放送作家の文章術⑭序論・本論・結論の三段構成とは?
- 2020.03.14
- 放送作家の文章術
文章の構成パターンといえば、誰でも思い浮かべるのが「起承転結」ではないでしょうか。
「起承転結」は学校で習うため、多くの人が、その言葉だけは知っています。
「起承転結」はシナリオの構成などには、たしかに役立つでしょう。
ただし、混乱を招きやすい型でもあるため、日常で文章を書くときには、一旦忘れてください。
その代わり、もっとも汎用性のあるパターンを覚えてください。
それが……
序論 → 本論 → 結論
~の3部構成です。
「序論」「本論」「結論」の流れは、小論文などの真面目でお堅い文章のパターンとされています。
ですが実際には、レポートであれブログであれ、企画書・提案書であれ、エッセイであれ、セールスレターであれ、広範囲に応用が可能です。

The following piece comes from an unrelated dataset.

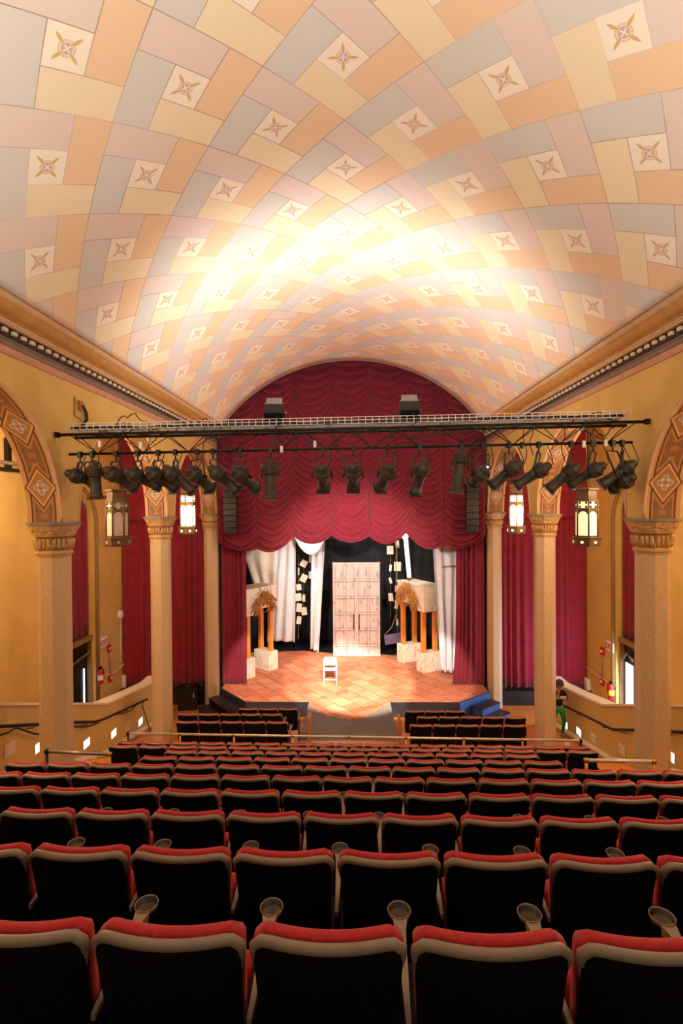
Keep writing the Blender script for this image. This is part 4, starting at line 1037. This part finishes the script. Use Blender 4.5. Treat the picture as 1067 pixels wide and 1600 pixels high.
# ------------------------------------------------------------------ wall fittings
def text(mb, s, o, ux, uz, h, th):
    """stroke letters from boxes"""
    G_ = {'E': [(0, 0, 0, 1), (0, 0, .6, 0), (0, .5, .5, .5), (0, 1, .6, 1)], 'X': [(0, 0, .6, 1), (0, 1, .6, 0)], 'I': [(.1, 0, .1, 1)], 'T': [(0, 1, .7, 1), (.35, 0, .35, 1)]}
    adv = {'E': .85, 'X': .85, 'I': .42, 'T': .8}; x = 0; nrm = ux.cross(uz).normalized()
    for ch in s:
        for x0, y0, x1, y1 in G_[ch]:
            a = o+ux*((x+x0)*h)+uz*(y0*h); b = o+ux*((x+x1)*h)+uz*(y1*h); d = (b-a).normalized(); c = (a+b)/2
            mb.obox(c, d*((b-a).length/2+th), nrm.cross(d)*th, nrm*.004)
        x += adv[ch]
for sd in (-1, 1):
    x = sd*XOUT; ix = x-sd*.04
    c = atx(161.5 if sd < 0 else 953.5, 1003.5 if sd < 0 else 1010, ix)
    t = thing('exit_sign', 'white EXIT sign on the outer %s wall beyond the door' % SIDE[sd], 'exit sign', c, 'exit signs')
    mb = MB(); mb.box(*sorted((x, x-sd*.07)), c.y-.22, c.y+.22, c.z-.15, c.z+.15); mb.build('sign_box', m_offwhite, t, bev=.008)
    ux = Vector((0, 1, 0)) if sd < 0 else Vector((0, -1, 0))
    mb = MB(); text(mb, 'EXIT', Vector((x-sd*.074, c.y, c.z-.075))-ux*.21, ux, Vector((0, 0, 1)), .15, .013); mb.build('lettering', m_exitred, t)
    top = atx(171 if sd < 0 else 940.5, 1013 if sd < 0 else 1017.5, ix); bot = atx(172.5 if sd < 0 else 940.5, 1059 if sd < 0 else 1065, ix)
    for c, nm, lab, ct in ((top, 'alarm_strobe', 'red alarm strobe on the outer %s wall above the pull station', 'alarm'), (bot, 'pull_station', 'red fire pull station on the outer %s wall at the conduit foot', 'alarm')):
        t = thing(nm, lab % SIDE[sd], ct, c)
        mb = MB(); mb.box(*sorted((x, x-sd*.06)), c.y-.10, c.y+.10, c.z-.13, c.z+.13); mb.build('body', m_red, t, bev=.01)
        mb = MB(); mb.box(*sorted((x-sd*.06, x-sd*.085)), c.y-.05, c.y+.05, c.z-.03, c.z+.03); mb.build('front_plate', m_offwhite, t)
    mb = MB(); mb.tube([(ix, top.y, top.z-.13), (ix, bot.y, bot.z+.13)], .014, 6); single('conduit', mb, m_steel, 'grey conduit joining the red alarm boxes on the outer %s wall' % SIDE[sd], 'conduit')
    c = atx(157 if sd < 0 else 955, 1068 if sd < 0 else 1092, sd*(XOUT-.12))
    t = thing('fire_extinguisher', 'red fire extinguisher hung on the outer %s wall below the exit sign' % SIDE[sd], 'fire extinguisher', c, 'fire extinguishers')
    mb = MB(); mb.lathe([(.06, -.02), (.085, 0), (.085, .38), (.06, .45), (.03, .47)], 14, Matrix.Translation(c)); cy_ = mb.build('cylinder', m_red, t)
    mb = MB(); mb.lathe([(.087, .12), (.087, .28)], 14, Matrix.Translation(c), caps=False); mb.build('label_band', m_offwhite if sd < 0 else m_yellow, t)
    mb = MB(); mb.box(c.x-.02, c.x+.02, c.y-.08, c.y+.08, c.z+.47, c.z+.53); mb.tube([c+Vector((0, .05, .5)), c+Vector((-sd*.05, .12, .4)), c+Vector((-sd*.05, .11, .15))], .015, 6); mb.build('valve_and_hose', m_black, t)
    mb = MB(); mb.box(*sorted((x, c.x)), c.y-.03, c.y+.03, c.z+.3, c.z+.36); mb.build('wall_hook', m_black, t)
    cr = [atx(p, q, ix) for p, q in ([(160, 1060), (176, 1052), (198, 1035)] if sd < 0 else [(959, 1072), (938, 1058), (917, 1043)])]
    mb = MB(); mb.tube(cr, .03, 4); struct('trim_chair_rail_%s' % SIDE[sd], mb, m_corn_tan)
c = atx(189, 960.5, -XOUT+.05)
t = thing('wall_speaker', 'round white wall speaker on the outer left wall beside the aisle curtain', 'speaker', c)
mb = MB(); mb.lathe([(.15, -.05), (.15, .02), (.12, .045), (.001, .05)], 20, Matrix.Translation(c) @ Matrix.Rotation(PI/2, 4, 'Y')); mb.build('dome', m_offwhite, t)
mb = MB(); mb.lathe([(.165, -.055), (.165, -.03)], 20, Matrix.Translation(c) @ Matrix.Rotation(PI/2, 4, 'Y')); mb.build('rim', m_offwhite, t)
q = [atx(p, r, -XOUT+.02) for p, r in ((189, 968), (188.5, 1034), (192, 1036), (197, 1033))]
mb = MB(); mb.tube(q, .014, 6); single('conduit', mb, m_offwhite, 'pale conduit dropping from the round wall speaker', 'conduit')
for sd, px, py in ((-1, 196, 1063), (1, 917, 1070)):
    c = atx(px, py, sd*(XOUT-.06)); mb = MB(); mb.box(c.x-.06, c.x+.06, c.y-.15, c.y+.15, c.z-.22, c.z+.22); single('wall_box', mb, m_offwhite, 'white utility box low on the outer %s wall by the aisle curtain' % SIDE[sd], 'box', bev=.02)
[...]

短い文章でも長い文章でも、まずはこの三つの要素で構成することを覚えましょう。
では、それぞれにどんな材料を置いていけばいいのか、ここから紹介します。
序論でテーマを示す
「序論」はテーマの紹介です。「テーマとは〝問い〟である」と前に書きました。ここではまさに「この文章が、どのような問いを持っているか」を明らかにしておきます。
序論では「テーマ」をしっかりと打ち出せば良いだけです。たとえば……
和食でもないのに〝国民食〟と言われるラーメン。なぜラーメンはここまで日本人に愛されるのか?
~といった「問い」を書きます。
その助走として「先日、大行列ができていたので何かと思ったらラーメン屋だった」「ボストンを訪ねたら、日本のラーメンが大人気だった」などのエピソードを入れてもかまいません。
また「日本人が一年で食べるラーメンは一人平均80杯との調査結果がある」などのデータを助走に使って「問い」を際立ててもよいでしょう。
いずれにしても、この後の「本論」で、その答えを書いていくわけです。
ただビジネスの文章では近年、序論で問いに対して「私の結論はこれこれこれである」といった、結論を示すことを求められるケースが増えてきました。
たとえば「ラーメンはなぜ、国民食となったのか、私は****だからだと考える」といったように「問い+結論」を序論で示すパターンです。
そうして、なぜそういう結論に至ったかを本論で検証していくのです。
ですが、ここで示した結論は、あくまでまだ、なんの立証もされていない仮説です。
この形でも結局、「果たしてこの仮説は正しいのか?」といった、ちゃんとした「問い」になっています。
ちょっとややこしい話ですが、結論を序論に持ってくるか、本論に入れるかは、構造的にはそれほど変わりません。
テレビドラマ「古畑任三郎」シリーズでは、犯人が最初にわかりますが、視聴者は「どんなヒントから事件の真相を暴くのか」を楽しみにドラマを観ます。それと同じような構造であると考えてください。
序論に結論を持ってくるのが、「古畑任三郎タイプ」、結論を最後に持ってくるのが、江戸川乱歩の作品のような「正統派の推理小説タイプ」です。